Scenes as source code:
## Start

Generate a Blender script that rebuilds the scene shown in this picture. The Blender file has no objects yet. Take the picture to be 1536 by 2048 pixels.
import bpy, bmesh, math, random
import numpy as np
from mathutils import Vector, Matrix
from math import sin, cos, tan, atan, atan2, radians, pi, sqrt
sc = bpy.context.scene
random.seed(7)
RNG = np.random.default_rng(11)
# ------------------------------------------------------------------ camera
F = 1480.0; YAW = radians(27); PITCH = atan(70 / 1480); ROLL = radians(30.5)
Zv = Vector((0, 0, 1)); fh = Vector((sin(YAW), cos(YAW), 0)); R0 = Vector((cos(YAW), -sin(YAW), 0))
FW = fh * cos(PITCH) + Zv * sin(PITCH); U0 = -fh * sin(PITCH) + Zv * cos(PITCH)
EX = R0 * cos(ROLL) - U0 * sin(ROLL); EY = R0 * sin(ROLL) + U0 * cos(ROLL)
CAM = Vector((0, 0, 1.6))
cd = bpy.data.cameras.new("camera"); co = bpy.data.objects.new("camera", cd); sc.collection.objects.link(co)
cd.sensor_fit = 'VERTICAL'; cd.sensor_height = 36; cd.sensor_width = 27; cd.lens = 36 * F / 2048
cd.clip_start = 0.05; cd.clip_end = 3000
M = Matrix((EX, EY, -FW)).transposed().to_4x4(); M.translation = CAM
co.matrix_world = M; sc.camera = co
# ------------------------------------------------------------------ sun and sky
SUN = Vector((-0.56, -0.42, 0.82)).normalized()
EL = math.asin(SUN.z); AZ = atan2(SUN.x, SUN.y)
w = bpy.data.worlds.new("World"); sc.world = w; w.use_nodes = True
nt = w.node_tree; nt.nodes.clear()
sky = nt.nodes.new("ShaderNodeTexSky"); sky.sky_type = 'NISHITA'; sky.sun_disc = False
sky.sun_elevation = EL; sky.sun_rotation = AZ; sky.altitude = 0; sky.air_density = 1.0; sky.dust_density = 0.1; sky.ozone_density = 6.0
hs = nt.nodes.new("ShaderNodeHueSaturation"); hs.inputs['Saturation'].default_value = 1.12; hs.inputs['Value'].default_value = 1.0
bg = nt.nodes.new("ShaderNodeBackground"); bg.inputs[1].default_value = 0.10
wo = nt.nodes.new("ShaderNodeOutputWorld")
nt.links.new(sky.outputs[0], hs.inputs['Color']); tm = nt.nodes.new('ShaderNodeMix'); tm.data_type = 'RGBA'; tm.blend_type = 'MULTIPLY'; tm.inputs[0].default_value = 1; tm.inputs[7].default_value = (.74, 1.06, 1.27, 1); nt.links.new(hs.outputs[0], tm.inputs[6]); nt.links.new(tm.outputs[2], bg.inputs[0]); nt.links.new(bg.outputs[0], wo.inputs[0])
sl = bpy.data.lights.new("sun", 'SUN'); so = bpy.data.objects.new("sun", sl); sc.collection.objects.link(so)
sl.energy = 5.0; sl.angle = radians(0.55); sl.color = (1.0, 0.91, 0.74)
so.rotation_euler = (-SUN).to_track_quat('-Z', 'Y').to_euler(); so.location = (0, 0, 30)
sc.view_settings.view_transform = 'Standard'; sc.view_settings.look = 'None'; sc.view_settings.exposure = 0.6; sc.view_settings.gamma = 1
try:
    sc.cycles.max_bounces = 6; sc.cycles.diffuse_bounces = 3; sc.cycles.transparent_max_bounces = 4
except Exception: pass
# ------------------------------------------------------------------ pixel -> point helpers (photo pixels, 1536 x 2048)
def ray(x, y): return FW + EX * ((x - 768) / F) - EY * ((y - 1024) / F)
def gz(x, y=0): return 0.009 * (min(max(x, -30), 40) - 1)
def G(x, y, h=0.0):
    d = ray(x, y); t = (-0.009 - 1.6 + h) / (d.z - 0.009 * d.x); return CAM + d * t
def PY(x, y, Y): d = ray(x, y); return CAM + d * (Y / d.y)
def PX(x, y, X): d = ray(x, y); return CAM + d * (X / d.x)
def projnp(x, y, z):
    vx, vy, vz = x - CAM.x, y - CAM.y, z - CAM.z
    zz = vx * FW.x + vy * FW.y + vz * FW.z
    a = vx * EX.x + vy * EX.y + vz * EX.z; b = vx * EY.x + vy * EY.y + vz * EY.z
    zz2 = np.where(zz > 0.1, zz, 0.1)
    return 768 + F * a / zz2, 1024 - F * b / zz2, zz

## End
## Start

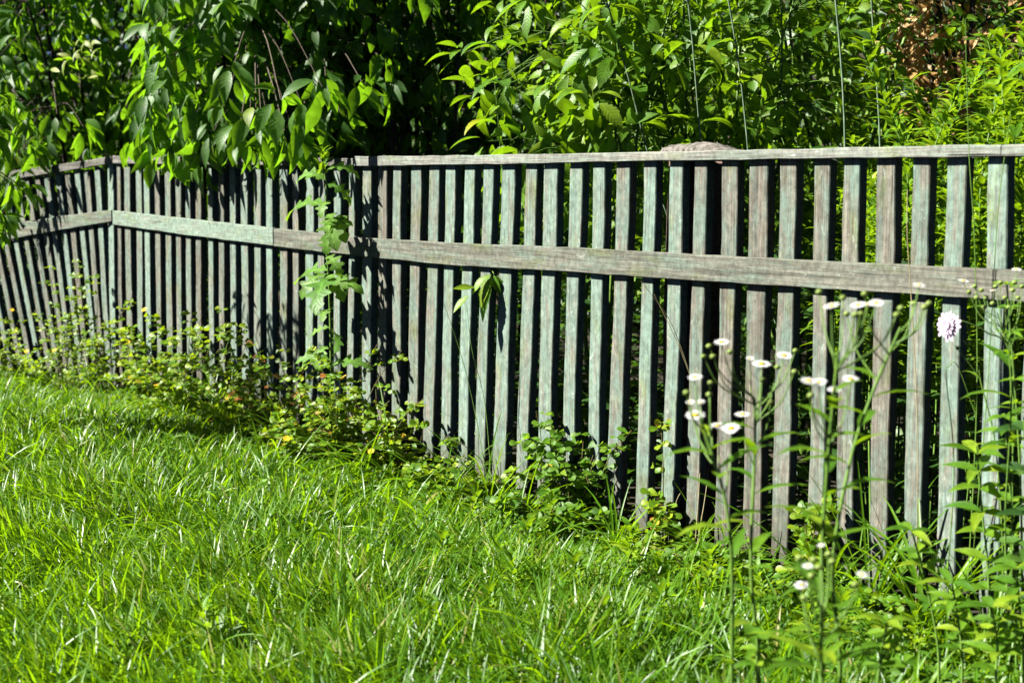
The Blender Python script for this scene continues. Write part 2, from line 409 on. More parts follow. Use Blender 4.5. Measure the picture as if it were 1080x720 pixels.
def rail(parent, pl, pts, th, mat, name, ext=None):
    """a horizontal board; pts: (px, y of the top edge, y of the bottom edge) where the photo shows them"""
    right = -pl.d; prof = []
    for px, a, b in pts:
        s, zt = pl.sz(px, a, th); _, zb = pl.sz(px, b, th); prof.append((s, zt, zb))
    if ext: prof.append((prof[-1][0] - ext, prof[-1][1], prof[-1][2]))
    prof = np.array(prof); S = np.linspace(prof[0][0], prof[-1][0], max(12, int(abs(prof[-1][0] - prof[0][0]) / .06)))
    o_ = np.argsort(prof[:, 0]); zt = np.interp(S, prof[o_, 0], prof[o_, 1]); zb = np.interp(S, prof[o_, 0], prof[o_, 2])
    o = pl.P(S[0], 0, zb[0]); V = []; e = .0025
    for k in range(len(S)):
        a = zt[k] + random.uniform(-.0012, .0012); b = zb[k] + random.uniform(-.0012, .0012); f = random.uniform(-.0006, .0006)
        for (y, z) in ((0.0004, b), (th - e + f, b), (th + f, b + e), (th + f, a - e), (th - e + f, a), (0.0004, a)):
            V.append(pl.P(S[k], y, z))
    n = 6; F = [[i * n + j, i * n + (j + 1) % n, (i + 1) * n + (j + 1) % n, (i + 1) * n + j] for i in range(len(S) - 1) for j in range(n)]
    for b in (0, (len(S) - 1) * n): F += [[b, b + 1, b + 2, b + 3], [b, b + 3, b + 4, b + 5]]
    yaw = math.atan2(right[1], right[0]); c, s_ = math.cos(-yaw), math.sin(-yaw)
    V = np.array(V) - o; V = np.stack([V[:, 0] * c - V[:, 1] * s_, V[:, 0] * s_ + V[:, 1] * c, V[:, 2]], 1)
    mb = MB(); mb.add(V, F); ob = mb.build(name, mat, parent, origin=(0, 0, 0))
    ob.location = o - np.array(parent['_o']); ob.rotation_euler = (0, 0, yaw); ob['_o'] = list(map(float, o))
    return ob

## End

Written task
Using the listing above, show every line that includes the string "from".

The answer
from mathutils import Vector, Matrix
from math import sin, cos, tan, atan, atan2, radians, pi, sqrt
The Blender Python script for this scene continues. Write part 2, from line 409 on. More parts follow. Use Blender 4.5. Measure the picture as if it were 1080x720 pixels.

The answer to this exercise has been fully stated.